Bavaria: From the Romans to the Wittelsbachs

From the Romans to the Wittelsbachs

The borders of Bavaria have varied considerably in its history. The region was inhabited by Celts when Drusus conquered it (15 b.c.) for Rome. The Baiuoarii (see Germans) invaded it (6th cent. a.d.) and set up the duchy to which they gave their name. It was one of the five basic or stem duchies of medieval Germany. Irish and Scottish monks began the Christianization of the area, and it was completed (8th cent.) by St. Boniface. In 788, Charlemagne defeated Duke Tassilo III and added Bavaria to his empire. From 817 to 911, Bavaria was ruled by the Carolingians Louis the German, Carloman (d. 880), Arnulf, and Louis the Child.

In 911 the duchy (then comprising, roughly, Bavaria proper, present-day Austria, and part of the Upper Palatinate) came under indigenous rulers. Frequent Magyar inroads were stopped (955) by Emperor Otto I, who in 947 had given Bavaria to his brother Henry. Henry's grandson was duke of Bavaria when he was elected (1002) German king as Henry II. After his accession Bavaria was ruled by various houses, but in 1070 Emperor Henry IV gave the fief to Welf, or Guelph, d'Este IV (see Este), who began the dynasty of the Guelphs.

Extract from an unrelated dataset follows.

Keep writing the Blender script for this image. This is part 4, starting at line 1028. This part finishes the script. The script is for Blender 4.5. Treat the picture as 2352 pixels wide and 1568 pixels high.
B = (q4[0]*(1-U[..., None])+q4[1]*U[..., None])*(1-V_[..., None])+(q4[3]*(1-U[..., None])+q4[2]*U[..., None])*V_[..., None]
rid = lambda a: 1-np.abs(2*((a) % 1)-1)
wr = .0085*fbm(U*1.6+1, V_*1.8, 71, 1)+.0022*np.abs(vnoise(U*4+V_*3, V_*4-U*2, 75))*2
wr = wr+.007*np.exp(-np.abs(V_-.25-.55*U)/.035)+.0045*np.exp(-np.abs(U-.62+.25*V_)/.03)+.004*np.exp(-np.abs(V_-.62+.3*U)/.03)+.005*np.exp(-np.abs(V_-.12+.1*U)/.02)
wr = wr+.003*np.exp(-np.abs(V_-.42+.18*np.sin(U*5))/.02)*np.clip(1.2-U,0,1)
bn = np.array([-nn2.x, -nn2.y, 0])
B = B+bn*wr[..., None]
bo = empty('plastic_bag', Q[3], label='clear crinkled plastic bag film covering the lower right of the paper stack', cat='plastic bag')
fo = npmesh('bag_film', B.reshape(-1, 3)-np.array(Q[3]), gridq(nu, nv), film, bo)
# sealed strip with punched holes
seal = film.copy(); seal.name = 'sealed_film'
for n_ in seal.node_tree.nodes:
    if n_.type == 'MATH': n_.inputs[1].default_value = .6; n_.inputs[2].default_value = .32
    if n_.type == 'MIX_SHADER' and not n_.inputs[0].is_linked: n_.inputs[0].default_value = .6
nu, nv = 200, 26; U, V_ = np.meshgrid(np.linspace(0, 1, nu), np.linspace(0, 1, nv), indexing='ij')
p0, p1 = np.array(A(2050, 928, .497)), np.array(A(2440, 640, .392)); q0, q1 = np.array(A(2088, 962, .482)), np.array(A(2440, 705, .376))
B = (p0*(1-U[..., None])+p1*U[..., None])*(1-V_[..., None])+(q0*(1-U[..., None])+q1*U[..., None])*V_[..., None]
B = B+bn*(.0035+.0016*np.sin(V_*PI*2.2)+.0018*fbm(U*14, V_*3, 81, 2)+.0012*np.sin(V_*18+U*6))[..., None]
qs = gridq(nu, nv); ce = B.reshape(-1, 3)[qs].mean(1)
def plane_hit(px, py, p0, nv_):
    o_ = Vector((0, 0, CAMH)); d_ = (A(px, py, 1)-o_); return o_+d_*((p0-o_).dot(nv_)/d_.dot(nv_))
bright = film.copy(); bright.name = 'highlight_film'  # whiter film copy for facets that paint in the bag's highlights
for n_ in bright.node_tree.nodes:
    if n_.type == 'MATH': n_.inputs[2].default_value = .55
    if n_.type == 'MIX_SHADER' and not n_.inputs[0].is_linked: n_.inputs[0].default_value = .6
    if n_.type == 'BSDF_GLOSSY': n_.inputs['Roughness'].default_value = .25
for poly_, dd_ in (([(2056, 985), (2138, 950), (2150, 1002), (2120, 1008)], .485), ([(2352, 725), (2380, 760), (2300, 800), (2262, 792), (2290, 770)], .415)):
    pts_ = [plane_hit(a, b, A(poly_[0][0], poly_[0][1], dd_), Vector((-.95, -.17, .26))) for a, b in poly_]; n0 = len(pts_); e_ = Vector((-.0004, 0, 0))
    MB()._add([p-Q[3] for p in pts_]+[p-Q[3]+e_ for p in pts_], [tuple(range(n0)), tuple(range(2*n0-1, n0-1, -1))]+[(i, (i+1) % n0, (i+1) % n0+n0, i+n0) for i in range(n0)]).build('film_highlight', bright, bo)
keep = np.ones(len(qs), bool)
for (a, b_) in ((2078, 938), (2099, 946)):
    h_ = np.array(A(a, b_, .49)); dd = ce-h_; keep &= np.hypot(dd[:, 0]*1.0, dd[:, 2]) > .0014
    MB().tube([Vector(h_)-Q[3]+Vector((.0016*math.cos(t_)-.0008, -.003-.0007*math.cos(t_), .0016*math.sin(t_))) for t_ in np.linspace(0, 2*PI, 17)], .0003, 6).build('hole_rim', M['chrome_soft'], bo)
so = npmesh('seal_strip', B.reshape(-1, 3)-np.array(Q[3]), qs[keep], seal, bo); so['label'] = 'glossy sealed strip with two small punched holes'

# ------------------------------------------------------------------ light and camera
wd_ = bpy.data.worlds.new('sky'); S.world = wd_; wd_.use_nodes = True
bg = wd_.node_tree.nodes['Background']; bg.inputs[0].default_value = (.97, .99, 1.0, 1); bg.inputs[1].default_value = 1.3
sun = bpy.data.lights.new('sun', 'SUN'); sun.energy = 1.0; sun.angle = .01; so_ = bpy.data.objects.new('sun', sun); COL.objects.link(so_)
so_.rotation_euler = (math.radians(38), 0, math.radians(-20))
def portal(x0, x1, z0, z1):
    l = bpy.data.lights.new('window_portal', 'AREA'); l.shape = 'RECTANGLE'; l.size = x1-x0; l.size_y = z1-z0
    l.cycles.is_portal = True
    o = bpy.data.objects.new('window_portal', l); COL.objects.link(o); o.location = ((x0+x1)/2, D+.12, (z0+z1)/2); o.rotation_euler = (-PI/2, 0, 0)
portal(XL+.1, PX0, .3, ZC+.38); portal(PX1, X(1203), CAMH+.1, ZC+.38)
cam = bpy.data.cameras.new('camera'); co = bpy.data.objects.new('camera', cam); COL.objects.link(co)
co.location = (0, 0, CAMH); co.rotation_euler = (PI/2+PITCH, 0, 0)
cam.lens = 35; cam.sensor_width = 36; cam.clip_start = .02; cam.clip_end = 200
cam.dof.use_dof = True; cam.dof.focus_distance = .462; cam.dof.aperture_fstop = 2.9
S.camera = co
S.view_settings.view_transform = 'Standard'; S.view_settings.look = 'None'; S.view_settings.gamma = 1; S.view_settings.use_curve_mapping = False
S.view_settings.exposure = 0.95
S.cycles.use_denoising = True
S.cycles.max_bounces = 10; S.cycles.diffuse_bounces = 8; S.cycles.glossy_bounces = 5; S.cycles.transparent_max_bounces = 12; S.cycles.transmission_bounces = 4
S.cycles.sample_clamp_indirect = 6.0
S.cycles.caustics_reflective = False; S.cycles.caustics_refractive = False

From the 9th to the 12th cent. the Bavarian dukes, of whatever house, were at the center of the rebellions of the great German princes against the imperial authority. To reduce their power Emperor Otto II in 976 stripped the duchy of all but present-day Upper and Lower Bavaria and the Tyrol. When in 1137 the Guelph Henry the Proud acquired Saxony in addition to Bavaria, Conrad III deposed him and gave Bavaria to the Babenberg rulers of Austria. Frederick II restored (1156) Bavaria to Henry the Lion but in 1180 deposed the rebellious Guelph and bestowed the duchy (from which he detached considerable territory in what is now Austria) on Otto of Wittelsbach. The political history of Bavaria, much reduced in importance, became that of the Wittelsbach family, which ruled until 1918.